■ **Recorded information**
= = = = =
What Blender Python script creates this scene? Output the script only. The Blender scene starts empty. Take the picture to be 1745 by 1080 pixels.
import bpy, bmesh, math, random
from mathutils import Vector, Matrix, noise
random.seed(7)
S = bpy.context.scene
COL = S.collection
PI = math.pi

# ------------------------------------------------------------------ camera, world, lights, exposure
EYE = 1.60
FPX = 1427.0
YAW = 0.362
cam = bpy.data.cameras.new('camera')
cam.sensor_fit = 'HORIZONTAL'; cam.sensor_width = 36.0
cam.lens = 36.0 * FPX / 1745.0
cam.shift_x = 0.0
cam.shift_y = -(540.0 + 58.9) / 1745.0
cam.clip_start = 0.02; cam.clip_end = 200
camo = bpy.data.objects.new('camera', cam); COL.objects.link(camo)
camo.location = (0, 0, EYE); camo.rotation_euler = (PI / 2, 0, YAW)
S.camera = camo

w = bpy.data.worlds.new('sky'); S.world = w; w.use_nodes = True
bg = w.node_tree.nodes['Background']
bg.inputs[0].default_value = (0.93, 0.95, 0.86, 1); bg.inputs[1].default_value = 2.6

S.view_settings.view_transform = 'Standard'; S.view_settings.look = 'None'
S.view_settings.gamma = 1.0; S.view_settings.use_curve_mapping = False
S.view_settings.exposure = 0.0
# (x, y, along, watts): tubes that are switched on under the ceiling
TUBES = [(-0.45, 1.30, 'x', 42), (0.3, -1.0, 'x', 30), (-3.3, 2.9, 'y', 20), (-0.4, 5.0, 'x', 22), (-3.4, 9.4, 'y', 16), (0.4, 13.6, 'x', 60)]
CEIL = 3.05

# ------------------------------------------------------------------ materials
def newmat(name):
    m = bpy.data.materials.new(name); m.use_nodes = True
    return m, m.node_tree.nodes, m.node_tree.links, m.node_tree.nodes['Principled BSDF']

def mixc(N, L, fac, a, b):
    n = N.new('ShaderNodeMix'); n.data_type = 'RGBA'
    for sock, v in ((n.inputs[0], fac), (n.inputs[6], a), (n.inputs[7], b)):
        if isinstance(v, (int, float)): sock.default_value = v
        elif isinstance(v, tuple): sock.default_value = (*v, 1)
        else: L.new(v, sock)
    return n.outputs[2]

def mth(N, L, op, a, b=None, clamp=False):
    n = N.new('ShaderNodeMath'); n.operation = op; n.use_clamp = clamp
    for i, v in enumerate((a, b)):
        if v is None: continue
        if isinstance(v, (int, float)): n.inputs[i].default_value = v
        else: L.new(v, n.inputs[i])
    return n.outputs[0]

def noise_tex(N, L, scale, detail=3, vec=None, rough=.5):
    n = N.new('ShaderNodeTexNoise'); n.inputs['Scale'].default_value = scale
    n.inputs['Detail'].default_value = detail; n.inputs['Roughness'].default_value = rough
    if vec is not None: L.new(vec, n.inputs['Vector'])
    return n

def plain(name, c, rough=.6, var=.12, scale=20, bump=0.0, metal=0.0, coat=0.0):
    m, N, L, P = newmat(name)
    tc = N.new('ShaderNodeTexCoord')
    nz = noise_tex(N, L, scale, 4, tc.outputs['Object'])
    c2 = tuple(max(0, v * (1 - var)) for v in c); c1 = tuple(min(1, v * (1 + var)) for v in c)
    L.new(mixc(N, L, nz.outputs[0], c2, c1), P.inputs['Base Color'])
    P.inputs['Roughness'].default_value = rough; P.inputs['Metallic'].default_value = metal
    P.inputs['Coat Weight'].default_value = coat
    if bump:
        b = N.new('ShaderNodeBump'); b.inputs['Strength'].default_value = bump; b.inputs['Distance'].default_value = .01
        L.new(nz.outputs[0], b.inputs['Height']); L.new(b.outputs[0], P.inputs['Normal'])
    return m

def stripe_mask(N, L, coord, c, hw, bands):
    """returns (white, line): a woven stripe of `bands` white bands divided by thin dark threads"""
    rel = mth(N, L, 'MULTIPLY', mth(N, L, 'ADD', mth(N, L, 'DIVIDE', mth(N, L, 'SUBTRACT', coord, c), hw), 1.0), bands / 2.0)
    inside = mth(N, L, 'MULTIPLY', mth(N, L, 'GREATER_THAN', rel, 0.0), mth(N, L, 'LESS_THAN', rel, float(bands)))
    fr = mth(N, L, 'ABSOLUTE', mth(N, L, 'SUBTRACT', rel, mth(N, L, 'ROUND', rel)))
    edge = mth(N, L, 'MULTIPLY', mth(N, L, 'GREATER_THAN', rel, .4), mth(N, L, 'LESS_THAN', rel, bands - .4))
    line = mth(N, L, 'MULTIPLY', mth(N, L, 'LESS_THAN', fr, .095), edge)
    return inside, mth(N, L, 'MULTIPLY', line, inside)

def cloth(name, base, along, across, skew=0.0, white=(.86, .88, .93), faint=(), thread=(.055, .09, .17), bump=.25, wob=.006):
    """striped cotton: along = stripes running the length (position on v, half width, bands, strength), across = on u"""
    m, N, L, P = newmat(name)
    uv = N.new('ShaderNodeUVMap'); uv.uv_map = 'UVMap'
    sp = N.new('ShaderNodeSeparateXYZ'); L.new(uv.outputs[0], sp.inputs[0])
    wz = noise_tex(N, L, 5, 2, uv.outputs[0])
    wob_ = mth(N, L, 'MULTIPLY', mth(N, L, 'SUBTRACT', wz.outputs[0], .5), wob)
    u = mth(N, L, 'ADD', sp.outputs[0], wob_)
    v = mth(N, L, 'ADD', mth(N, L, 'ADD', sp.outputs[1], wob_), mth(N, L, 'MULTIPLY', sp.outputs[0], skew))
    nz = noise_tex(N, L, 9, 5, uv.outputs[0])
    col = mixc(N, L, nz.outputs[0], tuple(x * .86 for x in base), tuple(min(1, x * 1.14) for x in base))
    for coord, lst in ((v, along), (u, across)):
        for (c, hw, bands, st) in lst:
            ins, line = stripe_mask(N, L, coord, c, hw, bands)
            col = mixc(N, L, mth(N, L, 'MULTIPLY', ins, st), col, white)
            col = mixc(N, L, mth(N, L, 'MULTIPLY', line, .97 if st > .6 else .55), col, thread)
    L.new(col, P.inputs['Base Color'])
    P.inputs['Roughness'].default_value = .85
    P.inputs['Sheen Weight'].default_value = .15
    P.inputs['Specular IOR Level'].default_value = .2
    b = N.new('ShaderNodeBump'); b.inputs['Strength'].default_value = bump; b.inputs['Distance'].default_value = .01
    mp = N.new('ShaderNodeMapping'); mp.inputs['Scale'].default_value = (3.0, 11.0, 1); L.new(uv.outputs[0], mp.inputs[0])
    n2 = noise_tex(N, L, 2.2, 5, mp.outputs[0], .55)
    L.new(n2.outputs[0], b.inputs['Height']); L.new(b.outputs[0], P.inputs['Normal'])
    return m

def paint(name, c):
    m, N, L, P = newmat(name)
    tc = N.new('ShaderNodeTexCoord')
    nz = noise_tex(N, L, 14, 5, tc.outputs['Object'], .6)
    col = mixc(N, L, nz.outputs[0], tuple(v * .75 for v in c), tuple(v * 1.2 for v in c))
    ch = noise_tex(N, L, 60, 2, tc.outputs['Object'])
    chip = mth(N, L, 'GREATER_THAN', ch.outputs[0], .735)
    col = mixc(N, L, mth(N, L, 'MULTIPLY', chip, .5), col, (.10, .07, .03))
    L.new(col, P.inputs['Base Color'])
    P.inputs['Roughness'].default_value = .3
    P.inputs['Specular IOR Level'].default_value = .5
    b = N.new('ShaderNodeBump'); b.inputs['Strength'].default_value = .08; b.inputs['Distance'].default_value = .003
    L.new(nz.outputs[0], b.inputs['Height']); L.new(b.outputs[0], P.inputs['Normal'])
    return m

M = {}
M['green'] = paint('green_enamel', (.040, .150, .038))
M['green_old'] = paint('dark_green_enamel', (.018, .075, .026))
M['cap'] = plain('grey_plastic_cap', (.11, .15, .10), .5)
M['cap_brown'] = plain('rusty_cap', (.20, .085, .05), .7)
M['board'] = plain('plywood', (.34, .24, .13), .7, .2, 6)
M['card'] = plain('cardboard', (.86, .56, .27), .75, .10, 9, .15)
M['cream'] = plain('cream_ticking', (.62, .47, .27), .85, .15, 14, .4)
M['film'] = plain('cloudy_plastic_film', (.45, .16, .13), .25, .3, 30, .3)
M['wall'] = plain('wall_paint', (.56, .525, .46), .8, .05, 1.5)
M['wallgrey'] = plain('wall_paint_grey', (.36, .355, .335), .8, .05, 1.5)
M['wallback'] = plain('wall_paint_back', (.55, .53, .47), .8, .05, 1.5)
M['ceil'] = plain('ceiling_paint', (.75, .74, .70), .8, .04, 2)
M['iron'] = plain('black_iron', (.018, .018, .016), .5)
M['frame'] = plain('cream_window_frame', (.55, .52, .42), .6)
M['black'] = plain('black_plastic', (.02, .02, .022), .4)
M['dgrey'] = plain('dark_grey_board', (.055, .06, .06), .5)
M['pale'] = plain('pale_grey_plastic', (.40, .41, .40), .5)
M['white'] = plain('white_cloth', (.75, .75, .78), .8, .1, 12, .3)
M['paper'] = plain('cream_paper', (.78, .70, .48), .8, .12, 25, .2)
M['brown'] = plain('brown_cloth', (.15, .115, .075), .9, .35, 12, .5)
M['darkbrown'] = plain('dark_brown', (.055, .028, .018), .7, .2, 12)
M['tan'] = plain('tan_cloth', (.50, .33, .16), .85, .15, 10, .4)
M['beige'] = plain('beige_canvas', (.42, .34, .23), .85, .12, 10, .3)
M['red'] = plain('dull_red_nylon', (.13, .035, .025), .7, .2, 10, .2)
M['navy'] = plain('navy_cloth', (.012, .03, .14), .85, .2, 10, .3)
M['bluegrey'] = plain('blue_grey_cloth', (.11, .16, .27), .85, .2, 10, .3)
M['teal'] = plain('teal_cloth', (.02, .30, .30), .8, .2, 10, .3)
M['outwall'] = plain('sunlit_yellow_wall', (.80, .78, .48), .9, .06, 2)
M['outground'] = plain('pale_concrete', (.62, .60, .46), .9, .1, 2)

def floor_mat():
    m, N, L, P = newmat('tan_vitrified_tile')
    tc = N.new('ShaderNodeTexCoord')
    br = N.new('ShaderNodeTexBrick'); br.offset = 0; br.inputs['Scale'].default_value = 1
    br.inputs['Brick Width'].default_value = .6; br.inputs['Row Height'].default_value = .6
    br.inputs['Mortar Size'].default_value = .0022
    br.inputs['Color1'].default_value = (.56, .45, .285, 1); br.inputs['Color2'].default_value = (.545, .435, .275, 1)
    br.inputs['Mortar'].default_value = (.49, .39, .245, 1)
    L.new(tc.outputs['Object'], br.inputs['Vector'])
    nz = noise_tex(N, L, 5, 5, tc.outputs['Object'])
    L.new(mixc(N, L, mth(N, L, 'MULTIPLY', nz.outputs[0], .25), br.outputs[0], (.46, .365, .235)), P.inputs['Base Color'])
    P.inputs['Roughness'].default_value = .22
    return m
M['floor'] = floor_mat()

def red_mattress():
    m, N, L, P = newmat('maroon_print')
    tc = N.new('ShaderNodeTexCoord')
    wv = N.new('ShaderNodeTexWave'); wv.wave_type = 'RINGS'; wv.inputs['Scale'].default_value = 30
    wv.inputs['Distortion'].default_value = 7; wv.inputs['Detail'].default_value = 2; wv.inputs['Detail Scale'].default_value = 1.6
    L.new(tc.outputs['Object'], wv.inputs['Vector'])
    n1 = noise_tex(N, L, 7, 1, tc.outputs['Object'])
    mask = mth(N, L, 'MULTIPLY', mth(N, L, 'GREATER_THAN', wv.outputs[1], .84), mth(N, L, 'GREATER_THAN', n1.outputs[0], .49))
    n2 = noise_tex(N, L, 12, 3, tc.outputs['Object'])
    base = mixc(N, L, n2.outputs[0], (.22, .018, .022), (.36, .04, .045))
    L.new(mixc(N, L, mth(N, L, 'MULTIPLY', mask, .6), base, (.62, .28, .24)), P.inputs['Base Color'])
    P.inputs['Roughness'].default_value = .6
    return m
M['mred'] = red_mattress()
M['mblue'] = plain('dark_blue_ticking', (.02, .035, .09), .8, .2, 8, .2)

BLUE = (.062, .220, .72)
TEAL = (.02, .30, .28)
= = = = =
■ **Written exercise**
The lines from the one containing "M['green'] = paint('green_enamel', (.040, .150, .038))" to the one containing "(.62, .60, .46), .9, .1, 2)", both included, are to be extracted exactly; give no other line.

■ **Final answer**
M['green'] = paint('green_enamel', (.040, .150, .038))
M['green_old'] = paint('dark_green_enamel', (.018, .075, .026))
M['cap'] = plain('grey_plastic_cap', (.11, .15, .10), .5)
M['cap_brown'] = plain('rusty_cap', (.20, .085, .05), .7)
M['board'] = plain('plywood', (.34, .24, .13), .7, .2, 6)
M['card'] = plain('cardboard', (.86, .56, .27), .75, .10, 9, .15)
M['cream'] = plain('cream_ticking', (.62, .47, .27), .85, .15, 14, .4)
M['film'] = plain('cloudy_plastic_film', (.45, .16, .13), .25, .3, 30, .3)
M['wall'] = plain('wall_paint', (.56, .525, .46), .8, .05, 1.5)
M['wallgrey'] = plain('wall_paint_grey', (.36, .355, .335), .8, .05, 1.5)
M['wallback'] = plain('wall_paint_back', (.55, .53, .47), .8, .05, 1.5)
M['ceil'] = plain('ceiling_paint', (.75, .74, .70), .8, .04, 2)
M['iron'] = plain('black_iron', (.018, .018, .016), .5)
M['frame'] = plain('cream_window_frame', (.55, .52, .42), .6)
M['black'] = plain('black_plastic', (.02, .02, .022), .4)
M['dgrey'] = plain('dark_grey_board', (.055, .06, .06), .5)
M['pale'] = plain('pale_grey_plastic', (.40, .41, .40), .5)
M['white'] = plain('white_cloth', (.75, .75, .78), .8, .1, 12, .3)
M['paper'] = plain('cream_paper', (.78, .70, .48), .8, .12, 25, .2)
M['brown'] = plain('brown_cloth', (.15, .115, .075), .9, .35, 12, .5)
M['darkbrown'] = plain('dark_brown', (.055, .028, .018), .7, .2, 12)
M['tan'] = plain('tan_cloth', (.50, .33, .16), .85, .15, 10, .4)
M['beige'] = plain('beige_canvas', (.42, .34, .23), .85, .12, 10, .3)
M['red'] = plain('dull_red_nylon', (.13, .035, .025), .7, .2, 10, .2)
M['navy'] = plain('navy_cloth', (.012, .03, .14), .85, .2, 10, .3)
M['bluegrey'] = plain('blue_grey_cloth', (.11, .16, .27), .85, .2, 10, .3)
M['teal'] = plain('teal_cloth', (.02, .30, .30), .8, .2, 10, .3)
M['outwall'] = plain('sunlit_yellow_wall', (.80, .78, .48), .9, .06, 2)
M['outground'] = plain('pale_concrete', (.62, .60, .46), .9, .1, 2)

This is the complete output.